I'm confused about what your point is now. Are you trying to convince me
that dereferencing p and modifying the value it points to are
side-effect free? Of course you can do it in Haskell with some wizardry,
but D doesn't do any of that.
...

Weak purity is actually superficially similar to state transformers in Haskell.

Haskell only simulates side-effects

What tells you that D does not 'simulate' mutable state?

I see what you're getting at. I thought I had a good answer before I
really thought about your question. I can't think of any way to prove
that a language is not simply simulating mutable state off the top of my
head. Do you actually have an answer to this question, or were you just
making a point?
...

I think you cannot tell, and hence it is questionable whether simulated side effects are different from real side effects. Basically it is an implementation detail. The side effects occurring in that Haskell expression are as real as those occurring in D. (GHC actually implements this as updating a mutable memory location under the hood, but it does not really matter.)

with monads,

What is done to main behind the scenes in order to execute the program
is most definitely side-effecting.

I agree with you, but that is done by the runtime in a safe way and is
mostly out of the user's hands.
...

I'd agree with 'mostly safe'. We don't/can't know how the real world works, and it has inherent limitations not shared by idealized programming languages. (and vice versa!)

(i.e., the academic definition of purity).

I wouldn't go that far.

Perhaps that may go too far, as academics love to obfuscate topics with
a bunch of extraneous cruft,

I take issue with this statement. I meant, I wouldn't assume 'the
academic definition of purity' is a thing.

I don't know what you mean by this. By academic definition, I meant the
definition of functional purity that is generally agreed-upon by the CS
academia.
...

Me too. I just don't think there is a notion of functional purity applying equally well to all programming languages.

Eg. in Spec# [Pure] precludes heap allocations IIRC, but pure functional languages can most definitely allocate heap storage when evaluating an expression.

but the fact remains that purity means:

1. No modification of local or global state (side-effects)
2. No dependence on global mutable state.

What does this statement quantify over? Eg, where is the abstraction
boundary?

Again, can you be more clear?
My meaning was that for a function to be
pure, in a functional programming sense, it must adhere to these rules.

At the lowest level of abstraction, no function call will adhere to these rules, since the machine changes its state.

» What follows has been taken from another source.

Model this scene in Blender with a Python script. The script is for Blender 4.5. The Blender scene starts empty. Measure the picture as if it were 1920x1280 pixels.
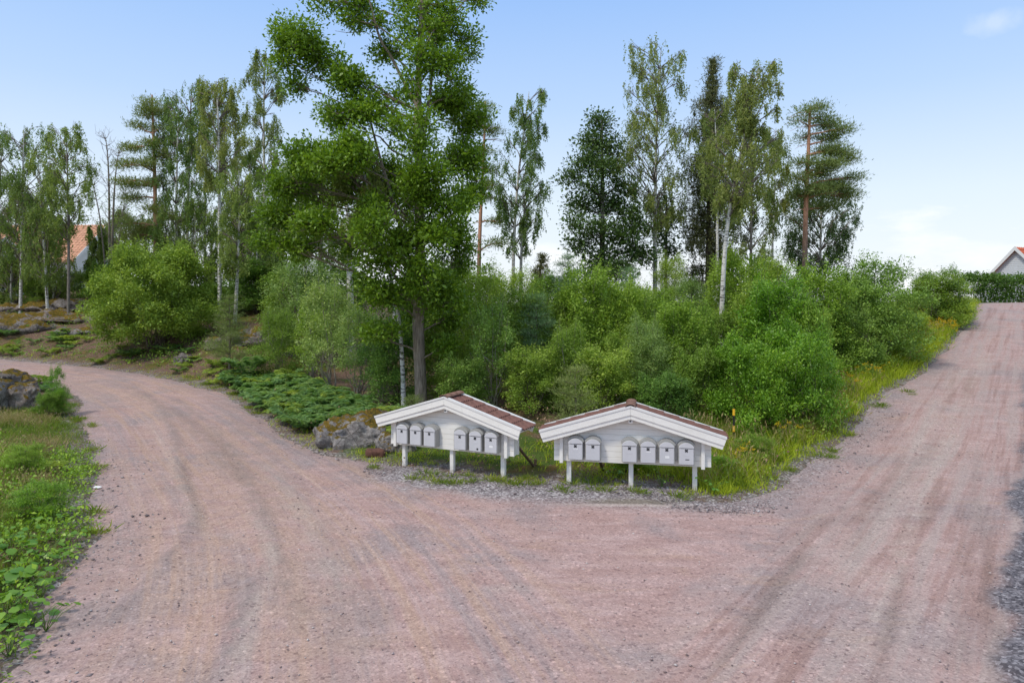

Then there is the memory allocator that carries around global state. The perception of whether or not this allocator is pure will likely depend on how much access to this global state is given to the user program.

etc.

How pure or impure a given operation is in a given language will sometimes depend on the entire language design.

In order to resolve the topic, I guess it is useful to state which properties of 'pure' functions, we want to rely on. (Such properties are also easier to translate between programming languages, but this is still moot.)